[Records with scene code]
◇ ◇ ◇ ◇ ◇

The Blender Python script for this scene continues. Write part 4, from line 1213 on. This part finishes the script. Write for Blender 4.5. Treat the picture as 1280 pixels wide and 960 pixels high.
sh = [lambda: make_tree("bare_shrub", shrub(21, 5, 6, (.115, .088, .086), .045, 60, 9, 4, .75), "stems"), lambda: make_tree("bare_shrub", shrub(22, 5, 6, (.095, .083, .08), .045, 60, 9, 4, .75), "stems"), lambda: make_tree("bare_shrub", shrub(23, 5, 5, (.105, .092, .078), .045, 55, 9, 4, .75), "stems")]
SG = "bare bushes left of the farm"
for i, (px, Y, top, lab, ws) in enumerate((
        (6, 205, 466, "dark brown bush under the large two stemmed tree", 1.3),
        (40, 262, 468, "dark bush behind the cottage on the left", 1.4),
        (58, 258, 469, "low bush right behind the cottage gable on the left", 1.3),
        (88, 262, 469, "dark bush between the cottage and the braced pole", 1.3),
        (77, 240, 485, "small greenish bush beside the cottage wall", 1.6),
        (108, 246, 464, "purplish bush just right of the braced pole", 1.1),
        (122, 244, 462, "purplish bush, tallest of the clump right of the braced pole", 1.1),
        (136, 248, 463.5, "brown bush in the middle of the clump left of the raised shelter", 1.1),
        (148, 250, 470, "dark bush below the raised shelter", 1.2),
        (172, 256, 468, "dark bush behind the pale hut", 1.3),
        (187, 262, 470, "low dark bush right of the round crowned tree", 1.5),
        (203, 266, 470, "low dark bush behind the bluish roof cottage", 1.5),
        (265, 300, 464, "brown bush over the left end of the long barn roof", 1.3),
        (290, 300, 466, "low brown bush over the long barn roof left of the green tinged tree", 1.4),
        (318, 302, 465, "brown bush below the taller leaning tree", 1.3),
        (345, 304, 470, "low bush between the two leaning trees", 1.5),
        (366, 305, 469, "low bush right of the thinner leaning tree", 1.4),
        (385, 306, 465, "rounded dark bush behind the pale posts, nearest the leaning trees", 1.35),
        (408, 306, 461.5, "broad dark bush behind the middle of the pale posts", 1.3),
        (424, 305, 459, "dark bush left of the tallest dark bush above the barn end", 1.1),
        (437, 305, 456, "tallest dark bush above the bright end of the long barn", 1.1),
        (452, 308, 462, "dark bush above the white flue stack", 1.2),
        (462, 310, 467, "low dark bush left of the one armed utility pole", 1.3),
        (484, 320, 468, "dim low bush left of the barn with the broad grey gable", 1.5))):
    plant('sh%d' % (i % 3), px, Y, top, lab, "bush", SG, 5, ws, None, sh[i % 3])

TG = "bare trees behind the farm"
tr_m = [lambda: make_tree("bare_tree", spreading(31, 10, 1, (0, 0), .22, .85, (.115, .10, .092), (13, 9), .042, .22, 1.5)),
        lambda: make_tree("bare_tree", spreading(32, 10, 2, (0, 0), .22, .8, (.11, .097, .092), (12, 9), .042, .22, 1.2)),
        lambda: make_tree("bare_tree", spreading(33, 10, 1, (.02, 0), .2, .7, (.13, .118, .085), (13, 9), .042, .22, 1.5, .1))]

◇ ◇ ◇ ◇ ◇

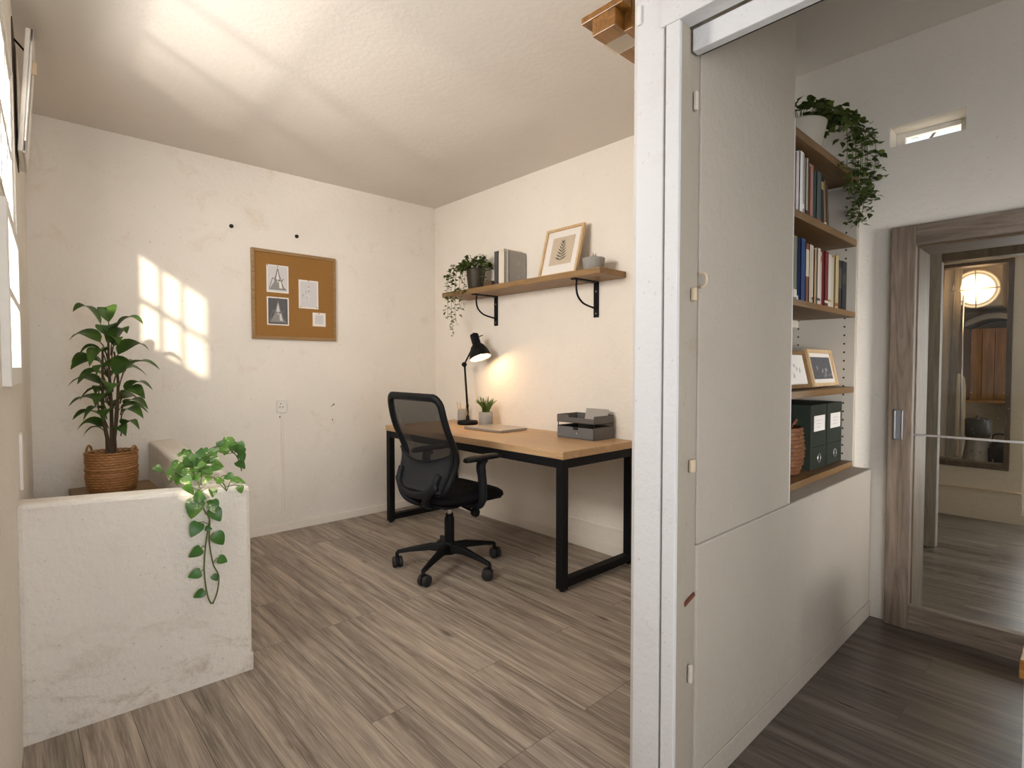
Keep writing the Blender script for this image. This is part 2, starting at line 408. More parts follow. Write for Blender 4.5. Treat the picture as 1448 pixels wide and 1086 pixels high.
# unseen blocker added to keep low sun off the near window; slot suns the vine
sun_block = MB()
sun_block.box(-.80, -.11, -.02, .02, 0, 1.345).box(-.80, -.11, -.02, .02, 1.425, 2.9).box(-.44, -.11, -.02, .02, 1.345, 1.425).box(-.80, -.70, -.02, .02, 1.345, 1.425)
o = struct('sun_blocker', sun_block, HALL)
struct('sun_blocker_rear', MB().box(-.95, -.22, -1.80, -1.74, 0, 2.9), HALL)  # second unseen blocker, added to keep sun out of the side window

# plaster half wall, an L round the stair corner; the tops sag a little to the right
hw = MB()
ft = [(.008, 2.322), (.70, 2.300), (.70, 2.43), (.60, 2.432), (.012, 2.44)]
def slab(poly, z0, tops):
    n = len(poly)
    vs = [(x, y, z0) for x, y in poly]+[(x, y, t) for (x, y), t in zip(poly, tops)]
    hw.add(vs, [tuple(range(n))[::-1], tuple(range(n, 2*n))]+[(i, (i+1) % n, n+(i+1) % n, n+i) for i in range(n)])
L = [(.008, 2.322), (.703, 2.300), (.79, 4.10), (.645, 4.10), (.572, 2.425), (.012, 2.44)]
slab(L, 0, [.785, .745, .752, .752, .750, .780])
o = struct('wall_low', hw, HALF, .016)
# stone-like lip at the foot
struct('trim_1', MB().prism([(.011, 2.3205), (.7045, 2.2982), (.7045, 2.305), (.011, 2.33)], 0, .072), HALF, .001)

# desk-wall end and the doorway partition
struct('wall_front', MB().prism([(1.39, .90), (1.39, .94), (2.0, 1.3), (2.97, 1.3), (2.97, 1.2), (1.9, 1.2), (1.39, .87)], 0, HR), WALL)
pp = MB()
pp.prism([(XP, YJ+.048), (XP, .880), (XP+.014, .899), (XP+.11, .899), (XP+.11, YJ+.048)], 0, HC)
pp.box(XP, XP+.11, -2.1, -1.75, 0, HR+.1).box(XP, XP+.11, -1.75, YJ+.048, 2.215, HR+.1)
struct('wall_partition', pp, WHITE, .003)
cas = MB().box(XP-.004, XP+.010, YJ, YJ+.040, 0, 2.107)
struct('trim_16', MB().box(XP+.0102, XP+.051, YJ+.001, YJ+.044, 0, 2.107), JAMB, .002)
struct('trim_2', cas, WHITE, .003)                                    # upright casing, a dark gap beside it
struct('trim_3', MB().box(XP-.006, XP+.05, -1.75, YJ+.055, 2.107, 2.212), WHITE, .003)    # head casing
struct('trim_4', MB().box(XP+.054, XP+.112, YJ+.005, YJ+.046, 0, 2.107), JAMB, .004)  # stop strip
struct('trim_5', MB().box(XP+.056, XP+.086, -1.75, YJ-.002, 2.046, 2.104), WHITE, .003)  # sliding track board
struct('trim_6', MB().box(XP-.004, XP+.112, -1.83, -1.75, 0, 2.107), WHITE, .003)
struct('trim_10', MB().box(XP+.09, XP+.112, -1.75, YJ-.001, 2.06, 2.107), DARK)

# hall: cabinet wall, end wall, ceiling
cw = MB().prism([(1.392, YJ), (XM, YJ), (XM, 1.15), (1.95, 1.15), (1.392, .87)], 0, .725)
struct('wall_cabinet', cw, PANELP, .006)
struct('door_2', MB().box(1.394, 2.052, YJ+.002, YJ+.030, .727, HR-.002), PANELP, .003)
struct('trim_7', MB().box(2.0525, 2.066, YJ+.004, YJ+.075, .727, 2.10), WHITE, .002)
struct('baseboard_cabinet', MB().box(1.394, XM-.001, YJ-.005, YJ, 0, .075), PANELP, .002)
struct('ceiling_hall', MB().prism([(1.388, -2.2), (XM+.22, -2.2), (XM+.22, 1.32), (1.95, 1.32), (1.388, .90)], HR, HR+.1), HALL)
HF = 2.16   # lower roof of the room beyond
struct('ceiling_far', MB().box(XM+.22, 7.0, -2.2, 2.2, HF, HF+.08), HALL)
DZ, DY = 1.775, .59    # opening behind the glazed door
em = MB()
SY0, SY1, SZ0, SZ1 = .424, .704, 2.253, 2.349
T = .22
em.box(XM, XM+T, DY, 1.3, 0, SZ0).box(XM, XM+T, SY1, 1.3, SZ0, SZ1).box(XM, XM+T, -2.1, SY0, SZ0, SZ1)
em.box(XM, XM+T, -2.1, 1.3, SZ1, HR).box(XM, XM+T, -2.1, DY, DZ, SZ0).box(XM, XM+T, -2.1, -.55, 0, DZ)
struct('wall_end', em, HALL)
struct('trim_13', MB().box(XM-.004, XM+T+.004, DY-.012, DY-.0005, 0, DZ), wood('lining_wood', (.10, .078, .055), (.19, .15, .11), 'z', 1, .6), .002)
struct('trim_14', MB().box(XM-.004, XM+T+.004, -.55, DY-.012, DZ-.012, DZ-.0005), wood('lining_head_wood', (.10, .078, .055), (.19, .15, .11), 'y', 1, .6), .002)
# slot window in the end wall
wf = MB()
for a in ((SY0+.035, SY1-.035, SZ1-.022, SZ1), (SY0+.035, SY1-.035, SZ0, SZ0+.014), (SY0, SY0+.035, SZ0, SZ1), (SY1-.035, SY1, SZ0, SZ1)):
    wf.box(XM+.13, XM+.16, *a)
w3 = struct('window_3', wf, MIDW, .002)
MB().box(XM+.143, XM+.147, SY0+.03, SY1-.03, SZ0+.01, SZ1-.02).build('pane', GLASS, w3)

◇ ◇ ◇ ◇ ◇

### [WHAT TO PRODUCE]
Above are the records. Copy the lines beginning at the one that has "Keep writing the" and ending with the one that has "0, .072), HALF, .001)", unchanged.

### [CORRECT RESPONSE]
Keep writing the Blender script for this image. This is part 2, starting at line 408. More parts follow. Write for Blender 4.5. Treat the picture as 1448 pixels wide and 1086 pixels high.
# unseen blocker added to keep low sun off the near window; slot suns the vine
sun_block = MB()
sun_block.box(-.80, -.11, -.02, .02, 0, 1.345).box(-.80, -.11, -.02, .02, 1.425, 2.9).box(-.44, -.11, -.02, .02, 1.345, 1.425).box(-.80, -.70, -.02, .02, 1.345, 1.425)
o = struct('sun_blocker', sun_block, HALL)
struct('sun_blocker_rear', MB().box(-.95, -.22, -1.80, -1.74, 0, 2.9), HALL)  # second unseen blocker, added to keep sun out of the side window

# plaster half wall, an L round the stair corner; the tops sag a little to the right
hw = MB()
ft = [(.008, 2.322), (.70, 2.300), (.70, 2.43), (.60, 2.432), (.012, 2.44)]
def slab(poly, z0, tops):
    n = len(poly)
    vs = [(x, y, z0) for x, y in poly]+[(x, y, t) for (x, y), t in zip(poly, tops)]
    hw.add(vs, [tuple(range(n))[::-1], tuple(range(n, 2*n))]+[(i, (i+1) % n, n+(i+1) % n, n+i) for i in range(n)])
L = [(.008, 2.322), (.703, 2.300), (.79, 4.10), (.645, 4.10), (.572, 2.425), (.012, 2.44)]
slab(L, 0, [.785, .745, .752, .752, .750, .780])
o = struct('wall_low', hw, HALF, .016)
# stone-like lip at the foot
struct('trim_1', MB().prism([(.011, 2.3205), (.7045, 2.2982), (.7045, 2.305), (.011, 2.33)], 0, .072), HALF, .001)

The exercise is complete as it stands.